Second, since these marriages of the Prophet (sws) were to be contracted only to fulfill certain religious obligations, he was not required to deal equally between the wives.

Third, except for the women specified, he was prohibited to marry any other lady4; he could also not divorce any of his wives nor bring a new one in her place however much he liked her.

Consequently, the Prophet (sws) married Jawayriyyah (rta) for the first objective outlined above, Maymūnah (rta) for the second and Ummi Habībah (rta) for the third.

It is also pointed out in these verses that the wives of the Prophet (sws) are the mothers of the believers; consequently, marriage is eternally prohibited with them. No Muslim should even think of marrying them after the Prophet’s death:

النَّبِيُّ أَوْلَى بِالْمُؤْمِنِينَ مِنْ أَنْفُسِهِمْ وَأَزْوَاجُهُ أُمَّهَاتُهُمْ (٦:٣٣)

The Prophet is closer to the believers than their own selves, and his wives are their mothers. (33:6)

وَلَا أَنْ تَنْكِحُوا أَزْوَاجَهُ مِنْ بَعْدِهِ أَبَدًا إِنَّ ذَلِكُمْ كَانَ عِنْدَ اللَّهِ عَظِيمًا (٣٣: ٥٣)

Nor is it right for you that you should marry his widows after him at any time. Truly such a thing is abominable in Allah’s sight. (33:53)

It is evident from this discussion that these marriage directives were given to Muhammad (sws) as a religious obligation in his capacity as Prophet and Messenger of God. He followed these directives and there was no element of personal desire in these marriages. Consequently, the need arose to make these directives an exception to the general ones given to the Muslims in this regard.

(Translated from ‘Mīzān’ by Shehzad Saleem)

 

 

 

 

 

 

1. It is narrated that Qays Ibn Hārith had eight wives. Once he accepted Islam, the Prophet (sws) owing to this very restriction asked him to divorce four of them. (For details see: Abū Dā’ūd, No: 2241)
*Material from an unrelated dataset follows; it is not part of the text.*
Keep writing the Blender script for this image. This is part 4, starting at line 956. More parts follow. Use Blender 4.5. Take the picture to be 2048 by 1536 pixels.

2. Islāhī, Amīn Ahsan, Tadabbur-i-Qur’ān, 2nd ed., vol. 2, (Lahore: Faran Foundation, 1986), p. 399

3. Islāhī, Amīn Ahsan, Tadabbur-i-Qur’ān, 2nd ed., vol. 2, (Lahore: Faran Foundation, 1986), p. 400

4. Consequently, because of these restrictions, the Prophet (sws) could not marry Māriyah (rta) and she remained in his house as a slave lady.